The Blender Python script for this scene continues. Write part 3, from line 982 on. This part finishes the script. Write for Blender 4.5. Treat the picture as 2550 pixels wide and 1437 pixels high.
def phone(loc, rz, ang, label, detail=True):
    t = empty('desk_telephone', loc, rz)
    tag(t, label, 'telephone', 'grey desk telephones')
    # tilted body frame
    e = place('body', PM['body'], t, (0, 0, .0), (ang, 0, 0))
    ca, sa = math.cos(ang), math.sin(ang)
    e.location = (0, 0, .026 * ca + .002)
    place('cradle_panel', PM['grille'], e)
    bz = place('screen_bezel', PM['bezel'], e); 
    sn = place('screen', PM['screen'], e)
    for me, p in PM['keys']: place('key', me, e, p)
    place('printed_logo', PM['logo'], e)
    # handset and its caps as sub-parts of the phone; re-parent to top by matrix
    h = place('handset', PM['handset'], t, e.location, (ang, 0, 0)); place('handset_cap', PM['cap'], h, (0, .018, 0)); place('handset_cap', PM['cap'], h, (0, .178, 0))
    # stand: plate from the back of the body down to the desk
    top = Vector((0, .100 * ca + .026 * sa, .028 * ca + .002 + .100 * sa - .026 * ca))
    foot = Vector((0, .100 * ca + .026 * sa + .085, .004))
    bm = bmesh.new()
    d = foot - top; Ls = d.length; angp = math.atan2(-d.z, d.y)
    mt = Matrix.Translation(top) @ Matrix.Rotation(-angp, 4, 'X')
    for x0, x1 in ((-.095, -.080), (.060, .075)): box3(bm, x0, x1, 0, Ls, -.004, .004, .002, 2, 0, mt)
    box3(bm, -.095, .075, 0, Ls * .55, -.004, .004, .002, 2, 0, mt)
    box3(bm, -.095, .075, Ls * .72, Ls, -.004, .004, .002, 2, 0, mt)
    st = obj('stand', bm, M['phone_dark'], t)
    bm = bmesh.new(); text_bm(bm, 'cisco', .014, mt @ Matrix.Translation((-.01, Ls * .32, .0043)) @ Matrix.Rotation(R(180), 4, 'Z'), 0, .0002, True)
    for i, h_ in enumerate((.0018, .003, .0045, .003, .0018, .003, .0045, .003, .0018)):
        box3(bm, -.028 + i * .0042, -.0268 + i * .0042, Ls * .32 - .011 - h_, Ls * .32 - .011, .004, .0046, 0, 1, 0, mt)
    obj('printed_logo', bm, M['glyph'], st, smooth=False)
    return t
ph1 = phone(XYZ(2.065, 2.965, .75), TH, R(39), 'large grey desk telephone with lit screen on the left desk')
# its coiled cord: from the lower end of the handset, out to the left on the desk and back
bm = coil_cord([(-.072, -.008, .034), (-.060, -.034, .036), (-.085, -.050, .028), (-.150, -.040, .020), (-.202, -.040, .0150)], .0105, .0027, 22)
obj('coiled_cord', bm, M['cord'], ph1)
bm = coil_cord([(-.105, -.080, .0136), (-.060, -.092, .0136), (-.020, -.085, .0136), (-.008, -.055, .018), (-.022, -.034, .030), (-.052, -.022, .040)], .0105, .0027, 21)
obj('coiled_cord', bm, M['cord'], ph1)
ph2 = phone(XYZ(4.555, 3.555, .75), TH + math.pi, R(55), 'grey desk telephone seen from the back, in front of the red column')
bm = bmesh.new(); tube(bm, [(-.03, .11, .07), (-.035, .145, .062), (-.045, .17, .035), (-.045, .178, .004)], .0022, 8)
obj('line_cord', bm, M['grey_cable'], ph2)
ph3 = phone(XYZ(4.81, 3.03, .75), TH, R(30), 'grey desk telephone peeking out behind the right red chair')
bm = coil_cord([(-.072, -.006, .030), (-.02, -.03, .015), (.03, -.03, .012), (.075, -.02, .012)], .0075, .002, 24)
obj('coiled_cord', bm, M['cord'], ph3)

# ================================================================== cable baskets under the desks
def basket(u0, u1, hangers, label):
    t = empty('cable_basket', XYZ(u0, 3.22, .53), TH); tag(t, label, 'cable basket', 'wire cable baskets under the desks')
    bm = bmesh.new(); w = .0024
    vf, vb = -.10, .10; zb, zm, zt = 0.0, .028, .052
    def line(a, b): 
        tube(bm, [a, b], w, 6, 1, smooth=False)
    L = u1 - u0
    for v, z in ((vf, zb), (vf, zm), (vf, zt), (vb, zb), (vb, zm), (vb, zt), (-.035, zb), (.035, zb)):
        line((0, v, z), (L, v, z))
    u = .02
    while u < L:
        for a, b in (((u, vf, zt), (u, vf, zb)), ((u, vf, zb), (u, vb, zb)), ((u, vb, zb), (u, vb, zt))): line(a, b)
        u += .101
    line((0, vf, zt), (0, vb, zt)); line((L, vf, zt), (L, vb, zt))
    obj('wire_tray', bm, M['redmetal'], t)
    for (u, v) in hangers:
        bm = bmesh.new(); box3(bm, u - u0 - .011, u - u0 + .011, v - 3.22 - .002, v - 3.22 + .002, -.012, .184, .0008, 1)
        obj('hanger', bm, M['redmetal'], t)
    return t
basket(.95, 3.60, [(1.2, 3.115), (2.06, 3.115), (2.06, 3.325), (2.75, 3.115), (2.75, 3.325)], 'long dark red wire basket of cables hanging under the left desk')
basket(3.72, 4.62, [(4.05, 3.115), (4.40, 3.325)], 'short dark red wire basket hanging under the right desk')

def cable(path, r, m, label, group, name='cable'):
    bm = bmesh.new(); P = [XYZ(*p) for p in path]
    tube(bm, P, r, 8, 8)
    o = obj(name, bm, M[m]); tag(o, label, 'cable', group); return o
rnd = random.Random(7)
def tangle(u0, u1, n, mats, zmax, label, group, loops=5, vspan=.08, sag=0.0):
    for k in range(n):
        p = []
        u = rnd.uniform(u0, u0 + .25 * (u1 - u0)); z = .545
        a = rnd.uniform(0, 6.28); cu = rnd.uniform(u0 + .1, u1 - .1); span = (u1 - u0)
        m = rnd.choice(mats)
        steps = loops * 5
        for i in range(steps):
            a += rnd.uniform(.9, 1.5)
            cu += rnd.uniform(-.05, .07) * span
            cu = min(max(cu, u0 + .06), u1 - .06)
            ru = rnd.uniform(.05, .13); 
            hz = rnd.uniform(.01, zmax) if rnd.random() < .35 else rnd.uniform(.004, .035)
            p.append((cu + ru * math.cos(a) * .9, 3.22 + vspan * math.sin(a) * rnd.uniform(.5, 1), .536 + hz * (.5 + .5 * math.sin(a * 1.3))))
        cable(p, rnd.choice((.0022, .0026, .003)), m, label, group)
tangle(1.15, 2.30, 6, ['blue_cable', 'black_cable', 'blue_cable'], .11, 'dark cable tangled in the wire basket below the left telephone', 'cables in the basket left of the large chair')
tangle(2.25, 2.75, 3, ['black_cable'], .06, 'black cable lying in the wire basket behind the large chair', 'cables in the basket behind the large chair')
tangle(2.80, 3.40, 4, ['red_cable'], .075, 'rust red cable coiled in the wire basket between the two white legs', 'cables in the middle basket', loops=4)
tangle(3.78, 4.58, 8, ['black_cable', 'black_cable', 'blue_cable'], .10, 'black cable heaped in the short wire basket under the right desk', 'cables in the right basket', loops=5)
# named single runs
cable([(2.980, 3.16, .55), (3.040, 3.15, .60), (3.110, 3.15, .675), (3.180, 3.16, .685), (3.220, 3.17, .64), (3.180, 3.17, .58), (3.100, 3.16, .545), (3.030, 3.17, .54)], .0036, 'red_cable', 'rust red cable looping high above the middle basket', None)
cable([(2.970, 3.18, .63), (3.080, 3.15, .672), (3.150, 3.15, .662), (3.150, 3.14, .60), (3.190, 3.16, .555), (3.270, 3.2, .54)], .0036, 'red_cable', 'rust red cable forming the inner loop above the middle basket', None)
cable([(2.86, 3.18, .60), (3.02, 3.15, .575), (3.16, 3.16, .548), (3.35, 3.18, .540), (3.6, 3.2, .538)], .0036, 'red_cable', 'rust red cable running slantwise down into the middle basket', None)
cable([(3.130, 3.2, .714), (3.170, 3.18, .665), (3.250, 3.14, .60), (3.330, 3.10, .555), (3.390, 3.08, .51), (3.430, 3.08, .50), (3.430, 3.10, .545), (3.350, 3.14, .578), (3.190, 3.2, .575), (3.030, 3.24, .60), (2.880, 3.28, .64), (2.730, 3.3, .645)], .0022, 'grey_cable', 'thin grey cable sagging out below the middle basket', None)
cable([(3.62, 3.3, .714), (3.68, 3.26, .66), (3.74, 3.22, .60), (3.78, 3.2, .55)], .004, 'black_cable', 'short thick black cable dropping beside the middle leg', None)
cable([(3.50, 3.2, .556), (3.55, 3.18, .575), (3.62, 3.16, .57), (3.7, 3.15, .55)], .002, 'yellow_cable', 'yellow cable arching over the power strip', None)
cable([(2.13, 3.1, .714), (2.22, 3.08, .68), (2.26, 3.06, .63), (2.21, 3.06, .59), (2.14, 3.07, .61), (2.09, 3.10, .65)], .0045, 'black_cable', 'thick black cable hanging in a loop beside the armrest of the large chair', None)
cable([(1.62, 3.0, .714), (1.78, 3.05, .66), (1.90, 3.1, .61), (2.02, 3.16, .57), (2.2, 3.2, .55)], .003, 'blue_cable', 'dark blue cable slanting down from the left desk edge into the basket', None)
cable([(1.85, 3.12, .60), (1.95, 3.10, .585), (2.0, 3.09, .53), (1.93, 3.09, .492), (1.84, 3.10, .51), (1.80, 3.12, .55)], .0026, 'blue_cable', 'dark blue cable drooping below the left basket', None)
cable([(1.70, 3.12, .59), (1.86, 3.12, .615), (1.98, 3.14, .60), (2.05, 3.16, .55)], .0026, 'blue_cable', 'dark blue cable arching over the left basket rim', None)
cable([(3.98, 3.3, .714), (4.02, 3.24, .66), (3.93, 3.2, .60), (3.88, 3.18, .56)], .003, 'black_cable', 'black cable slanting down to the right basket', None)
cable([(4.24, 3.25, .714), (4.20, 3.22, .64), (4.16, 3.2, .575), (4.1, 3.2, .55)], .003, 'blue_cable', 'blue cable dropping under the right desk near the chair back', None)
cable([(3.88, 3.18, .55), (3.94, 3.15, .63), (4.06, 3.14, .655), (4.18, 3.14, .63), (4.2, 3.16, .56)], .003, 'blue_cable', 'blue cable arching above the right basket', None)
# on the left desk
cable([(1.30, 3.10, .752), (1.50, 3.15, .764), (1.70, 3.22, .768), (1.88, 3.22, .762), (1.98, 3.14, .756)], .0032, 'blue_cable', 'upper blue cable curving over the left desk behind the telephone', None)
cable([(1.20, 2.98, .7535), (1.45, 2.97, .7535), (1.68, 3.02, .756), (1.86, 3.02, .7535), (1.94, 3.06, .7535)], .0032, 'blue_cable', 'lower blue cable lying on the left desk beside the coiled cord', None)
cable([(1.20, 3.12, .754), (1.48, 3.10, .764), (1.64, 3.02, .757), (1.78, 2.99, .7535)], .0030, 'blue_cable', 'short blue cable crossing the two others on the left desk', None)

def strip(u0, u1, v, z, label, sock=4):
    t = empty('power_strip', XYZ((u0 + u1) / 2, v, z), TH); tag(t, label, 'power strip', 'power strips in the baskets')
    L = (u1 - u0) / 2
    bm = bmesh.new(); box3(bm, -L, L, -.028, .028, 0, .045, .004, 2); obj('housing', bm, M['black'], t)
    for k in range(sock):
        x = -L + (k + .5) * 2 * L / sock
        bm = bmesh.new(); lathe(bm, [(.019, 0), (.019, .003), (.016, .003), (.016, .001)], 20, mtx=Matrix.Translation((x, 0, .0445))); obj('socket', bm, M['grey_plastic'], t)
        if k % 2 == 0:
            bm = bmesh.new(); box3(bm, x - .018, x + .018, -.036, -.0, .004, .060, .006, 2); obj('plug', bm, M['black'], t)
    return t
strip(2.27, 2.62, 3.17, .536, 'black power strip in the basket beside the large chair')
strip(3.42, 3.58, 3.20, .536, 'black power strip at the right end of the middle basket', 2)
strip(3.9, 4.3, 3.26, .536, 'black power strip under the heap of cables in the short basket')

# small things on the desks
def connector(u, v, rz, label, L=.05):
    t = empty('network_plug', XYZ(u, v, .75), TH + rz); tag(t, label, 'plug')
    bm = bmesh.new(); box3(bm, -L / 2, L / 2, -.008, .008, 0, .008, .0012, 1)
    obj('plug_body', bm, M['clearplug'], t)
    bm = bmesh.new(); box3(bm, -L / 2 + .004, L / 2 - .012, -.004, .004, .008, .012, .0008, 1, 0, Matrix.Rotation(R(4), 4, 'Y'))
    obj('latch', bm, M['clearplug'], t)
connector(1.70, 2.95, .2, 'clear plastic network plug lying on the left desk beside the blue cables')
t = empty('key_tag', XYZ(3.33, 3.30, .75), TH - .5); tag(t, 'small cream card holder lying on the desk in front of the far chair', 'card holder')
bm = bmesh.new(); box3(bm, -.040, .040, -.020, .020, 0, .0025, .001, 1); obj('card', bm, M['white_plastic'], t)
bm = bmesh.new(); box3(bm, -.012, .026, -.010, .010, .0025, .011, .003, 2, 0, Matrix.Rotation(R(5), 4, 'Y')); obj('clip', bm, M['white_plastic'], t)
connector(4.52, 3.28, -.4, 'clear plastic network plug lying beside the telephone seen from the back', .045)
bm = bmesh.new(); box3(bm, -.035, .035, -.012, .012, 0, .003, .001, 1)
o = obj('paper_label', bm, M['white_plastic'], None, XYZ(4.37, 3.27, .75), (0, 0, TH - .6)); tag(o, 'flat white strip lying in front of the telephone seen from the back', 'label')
---+---
STATED GOAL: For each line in the data above that contains the string "high", extract the line.

THE COMPLETED TASK:
The Blender Python script for this scene continues. Write part 3, from line 982 on. This part finishes the script. Write for Blender 4.5. Treat the picture as 2550 pixels wide and 1437 pixels high.
cable([(2.980, 3.16, .55), (3.040, 3.15, .60), (3.110, 3.15, .675), (3.180, 3.16, .685), (3.220, 3.17, .64), (3.180, 3.17, .58), (3.100, 3.16, .545), (3.030, 3.17, .54)], .0036, 'red_cable', 'rust red cable looping high above the middle basket', None)